The question asks:
Find a Power Series representation and Radius of Convergence for: $f(x)=\dfrac{x}{9+x^2}$
I see that it is pretty straight forward that if I re-write this by factoring out a 9, and use the Geometric Series:
$f(x)=\dfrac{x}{9\cdot\left(1+\dfrac{x^2}{9}\right)}=\dfrac{x}{9}\cdot\dfrac{1}{1-\left(-\dfrac{x^2}{9}\right)}=\dfrac{x}{9}\cdot\displaystyle\sum_{n=0}^\infty\left(-\dfrac{x^2}{9}\right)^n=\sum_{n=0}^\infty(-1)^n\dfrac{1}{9^{n+1}} x^{2n+1}$
Radius of Convergence is $|x^2/9|<1$, which is $|x|<3$.
So my question is, why this isn't also a valid answer:
$f(x) = \dfrac{x}{x^2\left(\dfrac{9}{x^2}+1\right)} = \dfrac{1}{x} \cdot \dfrac{1}{1-\left(-\dfrac{9}{x^2}\right)} = \dfrac{1}{x}\cdot\displaystyle\sum_{n=0}^\infty \left(-\dfrac{9}{x^2}\right)^n=\sum_{n=0}^\infty(-1)^n\dfrac{9^n}{x^{2n+1}}$
This second one seems to have a Radius of Convergence $|9/x^2|<1$, which is when $|x|>3$.

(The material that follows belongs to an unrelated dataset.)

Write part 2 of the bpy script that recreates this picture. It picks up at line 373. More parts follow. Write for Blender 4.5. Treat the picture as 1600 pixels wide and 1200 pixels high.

Does it have to do with $0$ being in the domain of $f$, so that factoring out $x^2$ wouldn't work? (The series I found is not defined at $x=0$). I think, but I'm not really sure how to show that the second series is equal to $f$, but only for values of $|x|>3$, would that not mean that the second series covers more of $f$ since the first is only limited to $|x|<1$?
Does the second series still count as a Power Series (even though $x$ is being raised to negative powers since it's in the denominator)?
They almost seem related to each other some how, they are pretty close to the reciprocal of each other.
Both series are valid representations of the function, just in different regions of the complex plane. The first is an expansion around the origin, while the second can be seen as an expansion around infinity. It is called a Laurent series.